**AVAILABLE DATA:**

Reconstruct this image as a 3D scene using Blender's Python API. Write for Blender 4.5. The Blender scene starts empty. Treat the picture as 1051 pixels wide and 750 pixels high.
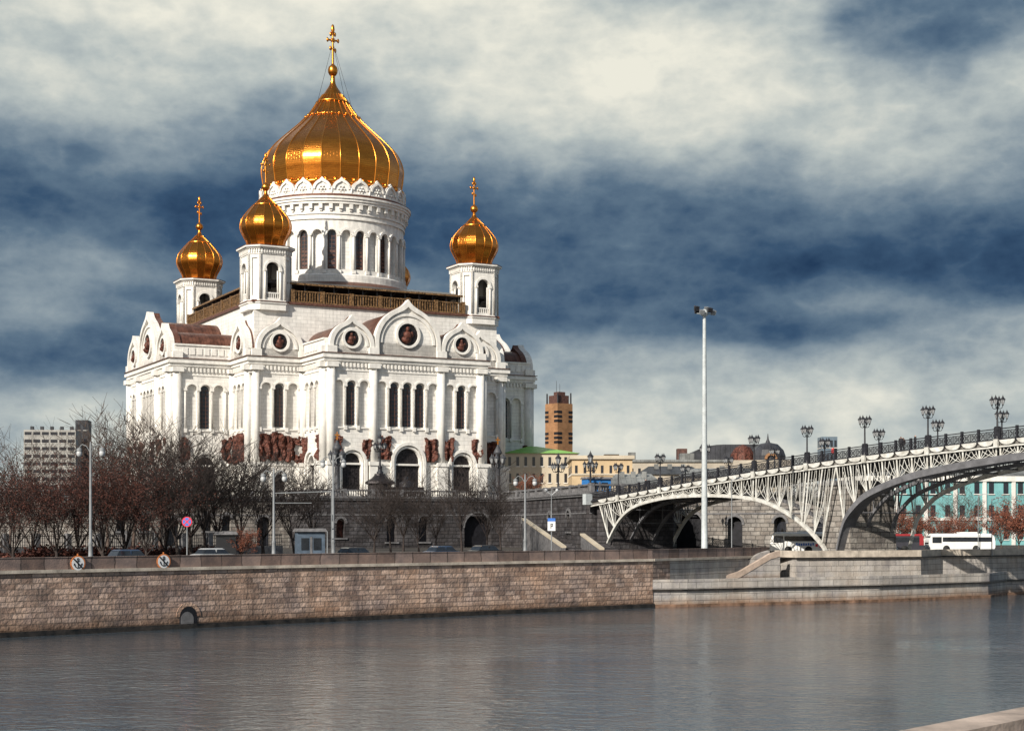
import bpy, bmesh, math, random
from math import sin, cos, pi, radians, sqrt, atan2
from mathutils import Vector, Matrix, noise
from mathutils.geometry import tessellate_polygon
random.seed(7)
S = bpy.context.scene
C = S.collection

# ---------------------------------------------------------------- camera
FPX = 1600.0                      # focal length in photograph pixels
HORIZON = 541.0
cam_d = bpy.data.cameras.new('camera')
cam = bpy.data.objects.new('camera', cam_d)
C.objects.link(cam)
cam.location = (0, 0, 8)
cam.rotation_euler = (pi/2, 0, 0)
cam_d.sensor_width = 36
cam_d.lens = 36*FPX/1051
cam_d.shift_y = (HORIZON-375)/1051
cam_d.clip_start = 0.5
cam_d.clip_end = 8000
S.camera = cam

# ---------------------------------------------------------------- light
SUN_EL, SUN_AZ = 29, 33           # elevation; degrees to the left of straight behind the camera
EXPO = 0.35
sun_d = bpy.data.lights.new('sun', 'SUN')
sun_d.energy = 5.0
sun_d.angle = radians(0.5)
sun_d.color = (1.0, 0.93, 0.82)
sun = bpy.data.objects.new('sun', sun_d)
C.objects.link(sun)
sun.location = (-60, -90, 80)
sun.rotation_euler = (radians(90-SUN_EL), 0, radians(-SUN_AZ))
S.view_settings.view_transform = 'Standard'
S.view_settings.look = 'None'
S.view_settings.exposure = EXPO
S.view_settings.gamma = 1
S.view_settings.use_curve_mapping = False
S.render.engine = 'CYCLES'
S.cycles.max_bounces = 6
S.cycles.use_denoising = True

# ---------------------------------------------------------------- world: Nishita sky under a broken cloud deck
SKY_STRENGTH = 0.1
def s2l(c):
    c = c/255.0
    return c/12.92 if c <= .04045 else ((c+.055)/1.055)**2.4
def srgb(r, g, b): return (s2l(r), s2l(g), s2l(b), 1)
w = bpy.data.worlds.new('World')
S.world = w
w.use_nodes = True
nt = w.node_tree
nt.nodes.clear()
def N(t, **kw):
    n = nt.nodes.new(t)
    for k, v in kw.items(): setattr(n, k, v)
    return n
def L(a, b): nt.links.new(a, b)
def M(op, a, b=None, c=None, clamp=False):
    n = N('ShaderNodeMath', operation=op)
    n.use_clamp = clamp
    for i, v in enumerate((a, b, c)):
        if v is None: continue
        if hasattr(v, 'links'): L(v, n.inputs[i])
        else: n.inputs[i].default_value = v
    return n.outputs[0]
out = N('ShaderNodeOutputWorld'); bg = N('ShaderNodeBackground')
bg.inputs[1].default_value = SKY_STRENGTH
L(bg.outputs[0], out.inputs[0])
sky = N('ShaderNodeTexSky', sky_type='NISHITA')
sky.sun_disc = False
sky.sun_elevation = radians(SUN_EL)
sky.sun_rotation = radians(180+SUN_AZ)
sky.dust_density = 1.5
tc = N('ShaderNodeTexCoord')
sep = N('ShaderNodeSeparateXYZ'); L(tc.outputs['Generated'], sep.inputs[0])
az = M('MULTIPLY', M('ARCTAN2', sep.outputs[0], sep.outputs[1]), 180/pi)
el = M('MULTIPLY', M('ARCSINE', sep.outputs[2]), 180/pi)
cv = N('ShaderNodeCombineXYZ'); L(az, cv.inputs[0]); L(M('MULTIPLY', el, 2.7), cv.inputs[1])
def fbm(scale, detail, rough, seed, dist=0.0):
    n = N('ShaderNodeTexNoise', noise_dimensions='3D')
    mp = N('ShaderNodeMapping'); L(cv.outputs[0], mp.inputs[0]); mp.inputs['Location'].default_value = (0, 0, seed)
    L(mp.outputs[0], n.inputs['Vector'])
    n.inputs['Scale'].default_value = scale; n.inputs['Detail'].default_value = detail
    n.inputs['Roughness'].default_value = rough; n.inputs['Distortion'].default_value = dist
    return M('SUBTRACT', n.outputs[0], 0.5)
ci = N('ShaderNodeCombineXYZ'); L(az, ci.inputs[0]); L(M('MULTIPLY', el, 1.5), ci.inputs[1])
wx = M('MULTIPLY', fbm(0.12, 4, .5, 3.1), 8.0)
wy = M('MULTIPLY', fbm(0.16, 5, .5, 11.7), 1.9)
u = M('ADD', az, wx)
v = M('ADD', el, wy)
def adeg(x): return math.degrees(math.atan((x-525.5)/FPX))
def edeg(y): return math.degrees(math.atan((HORIZON-y)/FPX))
ys = [-60, 10, 60, 110, 150, 200, 240, 280, 310, 335, 360, 385, 412, 460]
cols = [
 (0,   [.85,.75,.72,.82,.55,.30,.18,.52,.45,.50,.30,.22,.70,.8]),
 (110, [1.,.82,.76,.74,.58,.25,.14,.55,.38,.42,.28,.28,.66,.8]),
 (230, [1.15,.84,.80,.62,.45,.18,.12,.30,.30,.30,.30,.40,.7,.8]),
 (430, [1.15,.88,.88,.74,.50,.22,.18,.24,.25,.30,.32,.5,.7,.8]),
 (560, [1.,.93,.95,.92,.70,.30,.18,.26,.24,.34,.52,.62,.72,.8]),
 (690, [.7,.66,.97,.97,.80,.33,.16,.30,.16,.32,.56,.70,.80,.85]),
 (790, [.5,.72,.90,.88,.80,.42,.20,.10,.42,.18,.52,.66,.82,.85]),
 (880, [.3,.30,.46,.72,.80,.46,.30,.08,.52,.18,.56,.66,.86,.85]),
 (970, [.3,.28,.36,.72,.72,.56,.42,.08,.30,.38,.56,.62,.74,.8]),
 (1060,[.3,.36,.42,.70,.62,.34,.24,.10,.12,.50,.60,.66,.72,.8]),
]
e0, e1 = edeg(470), edeg(-60)
vn = M('DIVIDE', M('SUBTRACT', v, e0), e1-e0, clamp=True)
prev = None
for i, (x, vals) in enumerate(cols):
    cr = N('ShaderNodeValToRGB'); cr.color_ramp.interpolation = 'B_SPLINE'
    L(vn, cr.inputs[0])
    el_ = cr.color_ramp.elements
    pts = sorted(((edeg(y)-e0)/(e1-e0), q) for y, q in zip(ys, vals))
    el_[0].position = max(0, pts[0][0]); el_[0].color = (pts[0][1],)*3+(1,)
    el_[1].position = 1.0; el_[1].color = (pts[-1][1],)*3+(1,)
    for p, q in pts[1:-1]:
        e = el_.new(min(1, p)); e.color = (q,)*3+(1,)
    cur = cr.outputs[0]
    if prev is not None:
        mr = N('ShaderNodeMapRange', interpolation_type='SMOOTHSTEP')
        L(u, mr.inputs[0])
        mr.inputs[1].default_value = adeg(cols[i-1][0]); mr.inputs[2].default_value = adeg(x)
        mx = N('ShaderNodeMix', data_type='RGBA')
        L(mr.outputs[0], mx.inputs[0]); L(prev, mx.inputs[6]); L(cur, mx.inputs[7])
        cur = mx.outputs[2]
    prev = cur
bw = N('ShaderNodeRGBToBW'); L(prev, bw.inputs[0])
b = bw.outputs[0]
cv_s = cv; det1 = M('MULTIPLY', fbm(0.18, 8, .54, 21.0), 0.50)
cv = ci
n_b = fbm(0.26, 9, .58, 9.0)
puff = M('SUBTRACT', .10, M('ABSOLUTE', fbm(0.42, 8, .55, 31.0)))
det = M('ADD', M('ADD', det1, M('MULTIPLY', n_b, 0.50)), M('MULTIPLY', puff, .5))
cv = cv_s
b = M('ADD', b, det)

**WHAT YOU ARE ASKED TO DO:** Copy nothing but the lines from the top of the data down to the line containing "C = S.collection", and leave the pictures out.

**EXERCISE RESPONSE:**
Reconstruct this image as a 3D scene using Blender's Python API. Write for Blender 4.5. The Blender scene starts empty. Treat the picture as 1051 pixels wide and 750 pixels high.
import bpy, bmesh, math, random
from math import sin, cos, pi, radians, sqrt, atan2
from mathutils import Vector, Matrix, noise
from mathutils.geometry import tessellate_polygon
random.seed(7)
S = bpy.context.scene
C = S.collection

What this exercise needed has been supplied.